# SET EXERCISE:
Exactly as written, write out the lines below from the first to the one containing "XR=12.1; XB=11.7; YB=16.3; XL=-2.6; YN=-3.6", inclusive. Pictures do not belong in the copy.

## Start GIVEN INFORMATION

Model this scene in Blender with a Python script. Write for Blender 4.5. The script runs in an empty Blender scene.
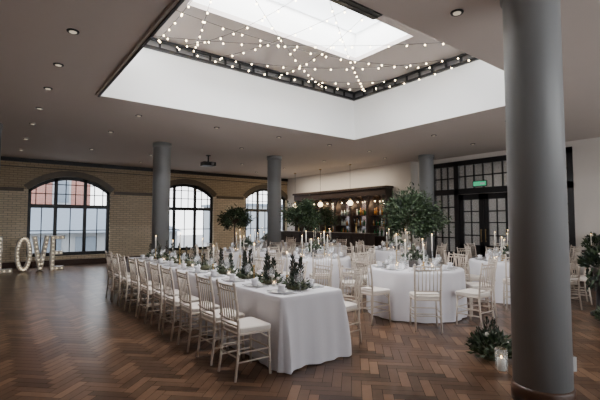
import bpy, math, random
from mathutils import Vector, Matrix
random.seed(7)
R=random.random
def U(a,b): return a+(b-a)*R()
H=3.65
XR=12.1; XB=11.7; YB=16.3; XL=-2.6; YN=-3.6

# ---------------- materials
def mat(name,col,rough=0.5,metal=0.0,noise=0.0,nscale=8.0,emis=None,estr=0.0,spec=None,bump=0.0):
    m=bpy.data.materials.new(name); m.use_nodes=True
    nt=m.node_tree; b=nt.nodes['Principled BSDF']
    b.inputs['Base Color'].default_value=(*col,1); b.inputs['Roughness'].default_value=rough
    b.inputs['Metallic'].default_value=metal
    if spec is not None: b.inputs['Specular IOR Level'].default_value=spec
    if noise>0 or bump>0:
        tc=nt.nodes.new('ShaderNodeTexCoord'); n=nt.nodes.new('ShaderNodeTexNoise')
        n.inputs['Scale'].default_value=nscale; n.inputs['Detail'].default_value=4
        nt.links.new(tc.outputs['Object'],n.inputs['Vector'])
        if noise>0:
            r=nt.nodes.new('ShaderNodeMix'); r.data_type='RGBA'
            r.inputs[6].default_value=(*[c*(1-noise) for c in col],1)
            r.inputs[7].default_value=(*[min(1,c*(1+noise)) for c in col],1)
            nt.links.new(n.outputs['Fac'],r.inputs[0]); nt.links.new(r.outputs[2],b.inputs['Base Color'])
        if bump>0:
            bp=nt.nodes.new('ShaderNodeBump'); bp.inputs['Strength'].default_value=bump
            nt.links.new(n.outputs['Fac'],bp.inputs['Height']); nt.links.new(bp.outputs[0],b.inputs['Normal'])
    if emis: 
        b.inputs['Emission Color'].default_value=(*emis,1); b.inputs['Emission Strength'].default_value=estr
    return m
M={}
M['ceil']=mat('ceiling_paint',(0.64,0.575,0.53),0.8,noise=0.03,nscale=1.5)
M['white']=mat('white_plaster',(0.86,0.87,0.87),0.7,noise=0.02,nscale=2)
M['lant']=mat('lantern_paint',(0.52,0.47,0.45),0.8,noise=0.03)
M['wallw']=mat('wall_plaster',(0.76,0.71,0.66),0.8,noise=0.03,nscale=2)
M['dark']=mat('dark_frame',(0.013,0.013,0.015),0.35,noise=0.2)
M['darkw']=mat('dark_wood',(0.035,0.022,0.017),0.35,noise=0.35,nscale=5)
M['col']=mat('column_paint',(0.27,0.28,0.285),0.42,noise=0.04,nscale=3)
M['skirt']=mat('skirting_wood',(0.07,0.032,0.018),0.4,noise=0.2)
M['chair']=mat('limewash_wood',(0.60,0.52,0.445),0.4,noise=0.12,nscale=20)
M['pad']=mat('seat_pad',(0.74,0.68,0.62),0.85,noise=0.03)
M['cloth']=mat('white_linen',(0.80,0.79,0.84),0.85,noise=0.02,nscale=3,bump=0.05)
M['china']=mat('china',(0.85,0.85,0.86),0.15)
M['glass']=mat('glassware',(0.75,0.78,0.8),0.05); M['glass'].node_tree.nodes['Principled BSDF'].inputs['Alpha'].default_value=0.3
M['wax']=mat('candle_wax',(0.85,0.82,0.75),0.5)
M['flame']=mat('candle_flame',(1,0.7,0.3),0.5,emis=(1,0.6,0.25),estr=14)
M['leaf']=mat('leaf',(0.05,0.08,0.036),0.5,noise=0.5,nscale=9)
M['leafd']=mat('leaf_dark',(0.018,0.032,0.02),0.5,noise=0.5,nscale=9)
M['leafg']=mat('leaf_grey',(0.13,0.165,0.115),0.6,noise=0.4,nscale=9)
M['moss']=mat('moss',(0.10,0.105,0.06),0.9,noise=0.4,nscale=30)
M['flower']=mat('white_petal',(0.75,0.72,0.68),0.7)
M['bark']=mat('bark',(0.09,0.06,0.045),0.8,noise=0.3,nscale=20)
M['pot']=mat('terracotta_grey',(0.12,0.11,0.105),0.7,noise=0.2)
M['bulb']=mat('warm_bulb',(1,0.8,0.5),0.4,emis=(1,0.76,0.44),estr=25)
M['globe']=mat('globe_lamp',(1,0.85,0.65),0.4,emis=(1,0.78,0.5),estr=5)
M['marq']=mat('marquee_bulb',(0.9,0.85,0.75),0.3,emis=(1,0.8,0.5),estr=1.6)
M['wire']=mat('black_wire',(0.01,0.01,0.01),0.6)
M['spot']=mat('spot_lens',(0.4,0.36,0.32),0.3,emis=(1,0.85,0.65),estr=0.5)
M['metal']=mat('brushed_metal',(0.35,0.35,0.36),0.3,metal=0.9)
M['brass']=mat('brass',(0.5,0.35,0.15),0.3,metal=0.9)
M['mirror']=mat('mirror',(0.6,0.58,0.55),0.15,metal=1.0)
M['exit']=mat('exit_green',(0.05,0.5,0.25),0.4,emis=(0.1,0.8,0.4),estr=0.5)
M['sky']=mat('skylight_glazing',(0.9,0.95,1),0.4,emis=(0.95,0.97,1.0),estr=3.0)
M['clear']=mat('clerestory_glazing',(0.9,0.95,1),0.4,emis=(0.88,0.94,1.0),estr=14.0)  # added glow for the unseen lantern sides, lights the visible upstands
M['sign']=mat('letter_white',(0.75,0.73,0.7),0.5)
M['bot1']=mat('bottle_green',(0.03,0.12,0.05),0.08)
M['bot2']=mat('bottle_amber',(0.35,0.16,0.04),0.08)
M['bot3']=mat('bottle_clear',(0.55,0.6,0.6),0.08)
M['roofg']=mat('slate_roof',(0.17,0.21,0.26),0.7,noise=0.1)
M['pave']=mat('paving',(0.3,0.3,0.3),0.8,noise=0.1)
M['render']=mat('pale_render',(0.32,0.35,0.38),0.8,noise=0.05)
M['plastic']=mat('socket_plastic',(0.5,0.5,0.5),0.4)
def brickmat(name,c1,c2,mort,dark=False):
    m=bpy.data.materials.new(name); m.use_nodes=True; nt=m.node_tree; b=nt.nodes['Principled BSDF']
    tc=nt.nodes.new('ShaderNodeTexCoord'); sx=nt.nodes.new('ShaderNodeSeparateXYZ'); cx=nt.nodes.new('ShaderNodeCombineXYZ')
    nt.links.new(tc.outputs['Object'],sx.inputs[0]); nt.links.new(sx.outputs['X'],cx.inputs['X']); nt.links.new(sx.outputs['Z'],cx.inputs['Y'])
    br=nt.nodes.new('ShaderNodeTexBrick'); br.inputs['Color1'].default_value=(*c1,1); br.inputs['Color2'].default_value=(*c2,1)
    br.inputs['Mortar'].default_value=(*mort,1)
    br.inputs['Brick Width'].default_value=0.23; br.inputs['Row Height'].default_value=0.075
    br.inputs['Mortar Size'].default_value=0.007; br.inputs['Scale'].default_value=1.0
    nt.links.new(cx.outputs[0],br.inputs['Vector'])
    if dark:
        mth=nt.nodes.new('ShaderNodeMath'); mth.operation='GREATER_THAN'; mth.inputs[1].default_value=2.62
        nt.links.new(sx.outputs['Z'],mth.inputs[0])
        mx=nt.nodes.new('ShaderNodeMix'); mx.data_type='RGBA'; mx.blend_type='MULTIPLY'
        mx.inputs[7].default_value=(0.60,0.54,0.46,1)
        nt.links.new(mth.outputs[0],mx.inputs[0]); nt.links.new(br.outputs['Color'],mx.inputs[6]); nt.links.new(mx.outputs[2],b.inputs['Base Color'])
    else: nt.links.new(br.outputs['Color'],b.inputs['Base Color'])
    b.inputs['Roughness'].default_value=0.45
    return m
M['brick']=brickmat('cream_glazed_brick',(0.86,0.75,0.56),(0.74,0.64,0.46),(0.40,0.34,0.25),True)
M['redbrick']=brickmat('red_brick',(0.34,0.14,0.11),(0.28,0.12,0.09),(0.3,0.22,0.2))
M['trimb']=mat('brown_glazed_trim',(0.13,0.10,0.066),0.35,noise=0.3,nscale=6)
def floormat():
    m=bpy.data.materials.new('parquet_oak'); m.use_nodes=True; nt=m.node_tree; b=nt.nodes['Principled BSDF']
    at=nt.nodes.new('ShaderNodeAttribute'); at.attribute_name='tone'
    cr=nt.nodes.new('ShaderNodeValToRGB'); e=cr.color_ramp.elements
    e[0].position=0.05; e[0].color=(0.043,0.021,0.012,1); e[1].position=0.95; e[1].color=(0.22,0.125,0.073,1)
    e2=cr.color_ramp.elements.new(0.5); e2.color=(0.105,0.056,0.032,1)
    tc=nt.nodes.new('ShaderNodeTexCoord'); n=nt.nodes.new('ShaderNodeTexNoise'); n.inputs['Scale'].default_value=14; n.inputs['Detail'].default_value=6
    nt.links.new(tc.outputs['Object'],n.inputs['Vector'])
    ma=nt.nodes.new('ShaderNodeMath'); ma.operation='MULTIPLY_ADD'; ma.inputs[1].default_value=0.3
    nt.links.new(n.outputs['Fac'],ma.inputs[0])
    ms=nt.nodes.new('ShaderNodeMath'); ms.operation='MULTIPLY_ADD'; ms.inputs[1].default_value=0.9; ms.inputs[2].default_value=-0.1
    nt.links.new(at.outputs['Fac'],ms.inputs[0]); nt.links.new(ms.outputs[0],ma.inputs[2])
    nt.links.new(ma.outputs[0],cr.inputs[0]); nt.links.new(cr.outputs[0],b.inputs['Base Color'])
    b.inputs['Roughness'].default_value=0.28; b.inputs['Specular IOR Level'].default_value=0.4
    return m
M['floor']=floormat()
M['grout']=mat('floor_joint',(0.012,0.007,0.005),0.7)

# ---------------- mesh builder
class B:
    def __init__(s): s.v=[]; s.f=[]; s.m=[]; s.mats=[]; s.sm=[]
    def mi(s,k):
        if k not in s.mats: s.mats.append(k)
        return s.mats.index(k)
    def add(s,vs,fs,k,smooth=False):
        o=len(s.v); s.v+= [tuple(v) for v in vs]; i=s.mi(k)
        for f in fs: s.f.append(tuple(o+a for a in f)); s.m.append(i); s.sm.append(smooth)
    def box(s,a,b,k):
        x0,y0,z0=a; x1,y1,z1=b
        s.add([(x0,y0,z0),(x1,y0,z0),(x1,y1,z0),(x0,y1,z0),(x0,y0,z1),(x1,y0,z1),(x1,y1,z1),(x0,y1,z1)],
          [(0,3,2,1),(4,5,6,7),(0,1,5,4),(1,2,6,5),(2,3,7,6),(3,0,4,7)],k)
    def tube(s,pts,r,k,n=8,cap=True):
        pts=[Vector(p) for p in pts]; rs=r if isinstance(r,(list,tuple)) else [r]*len(pts)
        vs=[]
        for i,p in enumerate(pts):
            t=(pts[min(i+1,len(pts)-1)]-pts[max(i-1,0)]).normalized()
            a=Vector((0,0,1)) if abs(t.z)<0.9 else Vector((1,0,0))
            u=t.cross(a).normalized(); w=t.cross(u).normalized()
            for j in range(n):
                an=2*math.pi*j/n; vs.append(p+(u*math.cos(an)+w*math.sin(an))*rs[i])
        fs=[]
        for i in range(len(pts)-1):
            for j in range(n):
                fs.append((i*n+j,i*n+(j+1)%n,(i+1)*n+(j+1)%n,(i+1)*n+j))
        if cap: fs.append(tuple(range(n))[::-1]); fs.append(tuple((len(pts)-1)*n+j for j in range(n)))
        s.add(vs,fs,k,True)
    def lathe(s,c,prof,k,n=16,cap=True):
        vs=[];fs=[]
        for r,z in prof:
            for j in range(n):
                a=2*math.pi*j/n; vs.append((c[0]+r*math.cos(a),c[1]+r*math.sin(a),c[2]+z))
        for i in range(len(prof)-1):
            for j in range(n): fs.append((i*n+j,i*n+(j+1)%n,(i+1)*n+(j+1)%n,(i+1)*n+j))
        if cap: fs.append(tuple(range(n))[::-1]); fs.append(tuple((len(prof)-1)*n+j for j in range(n)))
        s.add(vs,fs,k,True)
    def ball(s,c,r,k,n=8,sz=1.0):
        m=max(4,n//2+1); pr=[(max(r*math.sin(math.pi*i/m),r*0.02),-r*sz*math.cos(math.pi*i/m)) for i in range(m+1)]
        s.lathe(c,pr,k,n)
    def leaf(s,p,d,L,w,k):
        d=Vector(d).normalized(); a=Vector((U(-1,1),U(-1,1),U(-1,1))); u=d.cross(a).normalized(); nn=d.cross(u)
        p=Vector(p)
        s.add([p,p+d*L*0.45+u*w*0.5+nn*w*0.15,p+d*L,p+d*L*0.45-u*w*0.5+nn*w*0.15],[(0,1,2,3)],k)
    def make(s,name,loc=(0,0,0),rz=0):
        me=bpy.data.meshes.new(name); me.from_pydata(s.v,[],s.f); 
        for k in s.mats: me.materials.append(M[k])
        me.polygons.foreach_set('material_index',s.m); me.polygons.foreach_set('use_smooth',s.sm)
        me.update()
        o=bpy.data.objects.new(name,me); bpy.context.collection.objects.link(o); o.location=loc; o.rotation_euler=(0,0,rz)
        return o
def inst(me,name,loc,rz=0):
    o=bpy.data.objects.new(name,me); bpy.context.collection.objects.link(o); o.location=loc; o.rotation_euler=(0,0,rz); return o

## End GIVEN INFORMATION

# RESPONSE TO THE EXERCISE:
Model this scene in Blender with a Python script. Write for Blender 4.5. The script runs in an empty Blender scene.
import bpy, math, random
from mathutils import Vector, Matrix
random.seed(7)
R=random.random
def U(a,b): return a+(b-a)*R()
H=3.65
XR=12.1; XB=11.7; YB=16.3; XL=-2.6; YN=-3.6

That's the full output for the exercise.